Speaker of the House Nancy Pelosi said, “A $15 federal minimum wage affirms the bedrock idea of fairness in our country: that hard work deserves a decent wage. We will open up opportunities for working families and drive economic growth that lifts up all communities – because our economy works best when it works for everyone, not just the wealthy and privileged few.
“I commend Chairman Bobby Scott and all our House Democrats for their leadership for America’s working men and women, who are the backbone of our country,” she said.


“For a long time, Democrats have been trying to raise the minimum wage to keep pace with the times,” Senate Democratic Leader Chuck Schumer said. “The harsh truth of the matter is that the minimum wage is now a poverty wage in too many parts of America. And no American with a full-time job should be living in poverty.
“Despite campaigning as a champion for working Americans, President Trump has abandoned working Americans while in office,” Schumer said. “He’s tried to strip away workers’ health care, given a massive tax cut to corporations and the wealthy, and used workers as bargaining chips in shutting the government down.
“If President Trump isn’t going to stick up for American workers on key issues such as raising the minimum wage, Democrats will.”
House Majority Leader Steny Hoyer, (D-Maryland), who helped lead the charge to increase the minimum wage the last time Democrats held the House Majority said Democrats promised to improve economic conditions for workers and their families in the 2018 election.
Introducing the Raise the Wage Act as one of the first orders of Democrats’ first bills in the majority, he said, demonstrates their intention to keep that promise.
“It has been too long since workers have received the raise they deserve,” Hoyer said.


“There are millions of women and men across the country who work a full-time job, or work multiple jobs, and are still unable to pay their bills and make ends meet,” said Washington State Senator Patty Murray, ranking member of the Senate Committee on Health, Education, Labor and Pensions. “Women make up almost two-thirds of minimum wage earners and it’s even worse for women of color.”
Murray said the Raise the Wage Act will help ensure the millions of women supporting their families have the economic security to build better lives.
More than a decade after Congress last voted to raise the minimum wage, no family in the United States can live on $7.25 an hour, Congressman Mark Pocan of Wisconsin said.
“Raising the minimum wage is the right thing to do and long past due,” Pocan said. “Every Member of Congress should recognize the urgent need to raise the wage, and if they support a salary of only $15,080 per year, they should be forced to live on it.”

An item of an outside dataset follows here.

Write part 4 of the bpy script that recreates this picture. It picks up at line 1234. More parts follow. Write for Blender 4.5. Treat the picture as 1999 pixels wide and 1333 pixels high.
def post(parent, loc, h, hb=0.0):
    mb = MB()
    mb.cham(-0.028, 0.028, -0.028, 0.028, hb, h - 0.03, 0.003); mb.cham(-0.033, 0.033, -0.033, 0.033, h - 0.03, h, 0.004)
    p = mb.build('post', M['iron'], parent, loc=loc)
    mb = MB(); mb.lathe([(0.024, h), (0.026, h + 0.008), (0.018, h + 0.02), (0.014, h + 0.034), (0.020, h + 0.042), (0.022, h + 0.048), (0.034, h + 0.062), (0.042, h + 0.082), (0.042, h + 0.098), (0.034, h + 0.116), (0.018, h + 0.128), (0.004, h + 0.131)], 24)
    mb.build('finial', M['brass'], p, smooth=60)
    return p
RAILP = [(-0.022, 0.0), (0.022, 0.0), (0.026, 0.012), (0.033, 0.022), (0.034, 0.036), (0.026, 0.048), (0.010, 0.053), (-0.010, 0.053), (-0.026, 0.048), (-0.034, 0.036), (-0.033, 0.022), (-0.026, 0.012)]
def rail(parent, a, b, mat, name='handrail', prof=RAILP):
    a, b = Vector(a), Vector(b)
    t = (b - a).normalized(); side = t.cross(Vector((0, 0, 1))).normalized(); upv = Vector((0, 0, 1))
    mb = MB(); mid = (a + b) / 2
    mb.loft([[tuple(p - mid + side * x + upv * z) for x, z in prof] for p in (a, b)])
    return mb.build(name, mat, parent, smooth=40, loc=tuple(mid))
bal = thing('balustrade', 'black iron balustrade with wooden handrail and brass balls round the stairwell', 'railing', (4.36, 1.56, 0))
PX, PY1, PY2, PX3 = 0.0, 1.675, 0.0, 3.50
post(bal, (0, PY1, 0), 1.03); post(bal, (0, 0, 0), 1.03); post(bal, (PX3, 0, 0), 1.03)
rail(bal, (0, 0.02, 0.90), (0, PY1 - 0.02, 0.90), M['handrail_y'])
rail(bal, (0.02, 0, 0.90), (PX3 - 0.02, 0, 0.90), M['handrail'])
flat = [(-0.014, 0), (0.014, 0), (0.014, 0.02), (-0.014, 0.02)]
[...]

“Over the last decade, most working families have seen an increase in the cost of almost everything they need, yet their wages have barely moved,” Congresswoman Stephanie Murphy, of Florida, said.
“No person who has the dignity of a full-time job should face the indignity of not being able to provide for themselves and their loved ones. This bill will finally give hardworking families… a much-needed raise – putting more money in their pockets to spend at small businesses and helping to grow our economy for everyone.”